The professor suggests our future king should disengage and ignore what others think about him, presumably, if he's to grow up "normal". As far as his New Zealand future subjects are concerned, chance would be a fine thing. Living in a gilded palace half a world away, how will he ever get to know what his contemporaries in Papatoetoe or Porirua think of him or, for that matter, of anything else to do with his future South Pacific realm. Except, no doubt, that the peasants spend a lot of time making Buzzy Bee toys.
Monarchy New Zealand chairman Sean Palmer claims there will be tangible benefits to New Zealand industry and culture from the royal birth because it will draw world attention this way. I can't see how it will help our image being highlighted by commentators as one of the oddities of the modern world, an independent nation too timid to stop sucking the old imperial dummy.

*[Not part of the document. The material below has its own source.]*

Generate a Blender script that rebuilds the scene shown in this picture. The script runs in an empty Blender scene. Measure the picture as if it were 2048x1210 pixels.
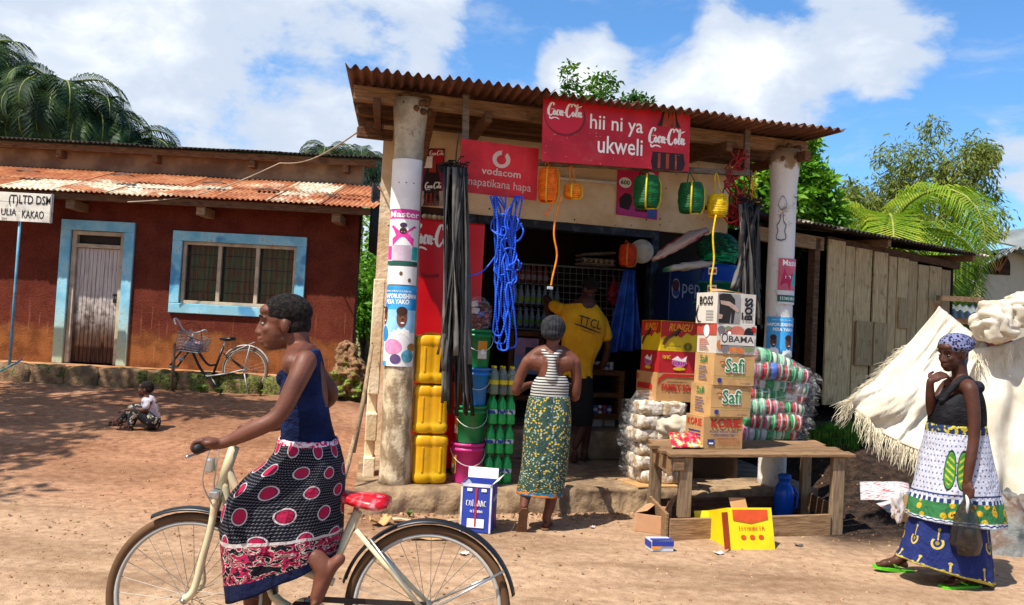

Talking about old links to empire, I was disappointed William and Kate's firstborn wasn't a girl. That would have added a frisson of urgency to the attempt by the Quebec provincial government to challenge the royal succession law changes before - or passed - in the 16 Commonwealth countries, the United Kingdom included, that still have the British monarch as head of state.

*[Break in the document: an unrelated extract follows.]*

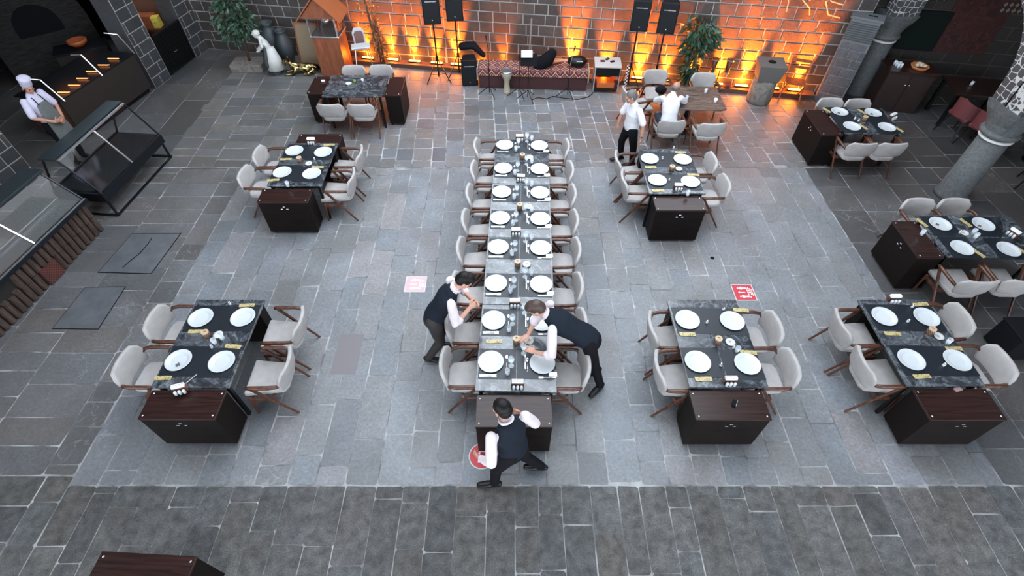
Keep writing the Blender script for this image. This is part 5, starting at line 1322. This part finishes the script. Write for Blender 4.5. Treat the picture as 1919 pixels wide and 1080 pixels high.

The bill, which has to pass through all the respective parliaments to be effective, aims to drag the monarchy out of its sexist past, and give the female first-born of a monarch equal rights to succession as a baby boy. That it still bars Catholics and loyal citizens who happen to be Muslim or Buddhists or non-believers, thus breaching human rights legislation throughout the Commonwealth, is swept under the carpet.
Anyway, Canada's CBC News reported yesterday that Quebec's Attorney-General has joined a group of legal experts to challenge the constitutionality of the Canadian Federal Parliament's vote in favour of the new succession act in March.

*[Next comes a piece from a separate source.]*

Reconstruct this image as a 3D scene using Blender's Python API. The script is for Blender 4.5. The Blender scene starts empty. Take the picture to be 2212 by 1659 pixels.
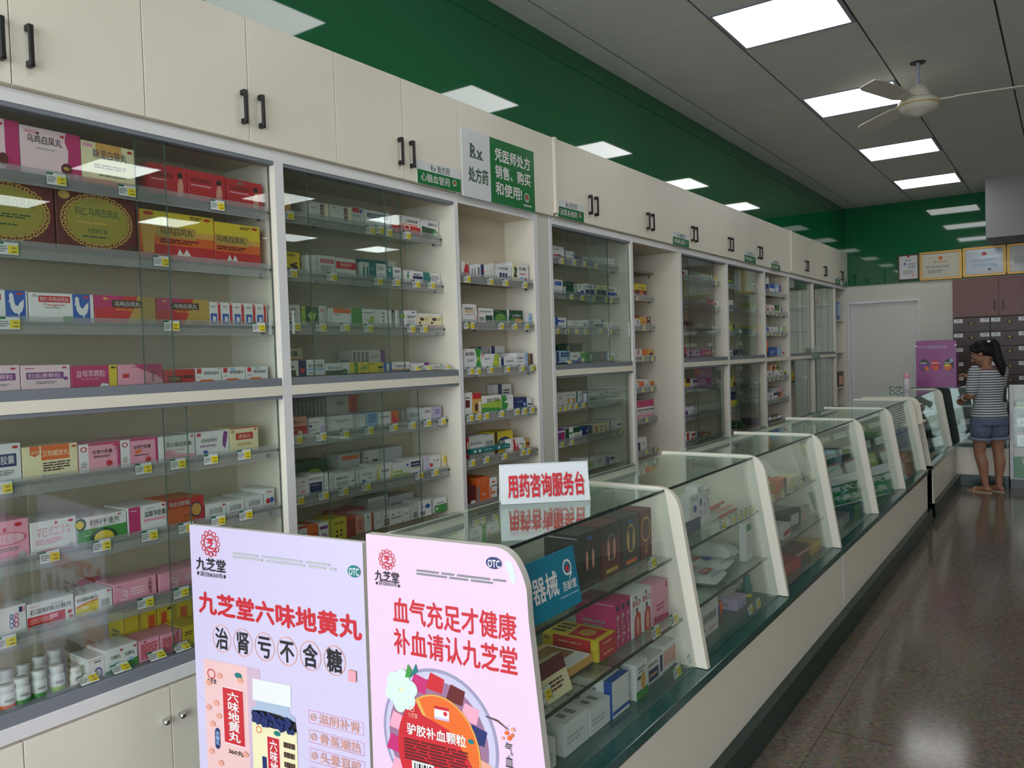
# -*- coding: utf-8 -*-
import bpy, math, random
from mathutils import Vector, Matrix
S = bpy.context.scene
COL = S.collection
random.seed(7)
# ------------------------------------------------------------------ camera, sky, exposure
cam = bpy.data.objects.new('camera', bpy.data.cameras.new('camera'))
COL.objects.link(cam)
YAW, PITCH, ROLL = 0.6122, -0.0333, -0.0310
_cy, _sy, _cp, _sp, _cr, _sr = math.cos(YAW), math.sin(YAW), math.cos(PITCH), math.sin(PITCH), math.cos(ROLL), math.sin(ROLL)
_f = Vector((-_sy*_cp, _cy*_cp, _sp)); _r = Vector((_cy, _sy, 0)); _u = _r.cross(_f)
_R, _U = _cr*_r + _sr*_u, -_sr*_r + _cr*_u
cam.matrix_world = Matrix(((_R.x, _U.x, -_f.x, 0), (_R.y, _U.y, -_f.y, 0), (_R.z, _U.z, -_f.z, 1.5), (0, 0, 0, 1)))
cam.data.sensor_width = 36.0
cam.data.lens = 1716.724/2212*36.0
cam.data.clip_start = 0.05
S.camera = cam
w = bpy.data.worlds.new('sky'); S.world = w; w.use_nodes = True
w.node_tree.nodes['Background'].inputs[0].default_value = (0.86, 0.93, 1.0, 1)
w.node_tree.nodes['Background'].inputs[1].default_value = SKY_STRENGTH = 5.9
PANEL_STRENGTH = 5.0
pd = bpy.data.lights.new('storefront_daylight', 'AREA'); pd.shape = 'RECTANGLE'; OPX0, OPX1, OPZ = -2.9, 1.8, 3.1       # the shop's open front
pd.size = OPX1-OPX0; pd.size_y = OPZ
pd.cycles.is_portal = True
po = bpy.data.objects.new('storefront_daylight', pd); COL.objects.link(po)
po.location = ((OPX0+OPX1)/2, -2.45, OPZ/2); po.rotation_euler = (math.radians(90), 0, 0)
sn = bpy.data.lights.new('sun', 'SUN'); sn.energy = 7.0; sn.angle = .01; sn.color = (1, .96, .9)
so = bpy.data.objects.new('sun', sn); COL.objects.link(so); so.rotation_euler = (math.radians(-35), 0, 0)
S.view_settings.view_transform = 'Standard'; S.view_settings.look = 'None'
S.view_settings.exposure = 0.2; S.view_settings.gamma = 1.0
try: S.view_settings.use_curve_mapping = False
except Exception: pass
S.cycles.transparent_max_bounces = 32
S.cycles.max_bounces = 10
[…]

Last month, two Quebec law professors, Genevieve Motard and Patrick Taillon, filed a challenge in the province's Superior Court arguing that the Ottawa Government's decision to pass the act without seeking the support of all provinces was contrary to Canada's Charter of Rights and Freedoms.
The provincial government has now joined the action.
But with a boy child now in the bag, this challenge to the attempt to give the monarchy a slight facelift rather loses its immediacy.
As for the new prince being born into a fish-bowl existence, this lack of privacy will be one thing that he will have in common with his future subjects. As Professor Matthewman says, "privacy is a vanishing concept for everyone ..."
On Monday, United Future leader Peter Dunne crawled into bed with the Government to back, with a few cosmetic amendments, the GCSB Amendment Bill, giving New Zealand spies even greater powers to eavesdrop on our phone and internet communications.
As Green Party leader Russel Norman wryly noted, "there is deep irony that Peter Dunne wants to protect his emails from John Key's gaze, but is enabling legislation that will permit the spy agencies to read the rest of our emails at will".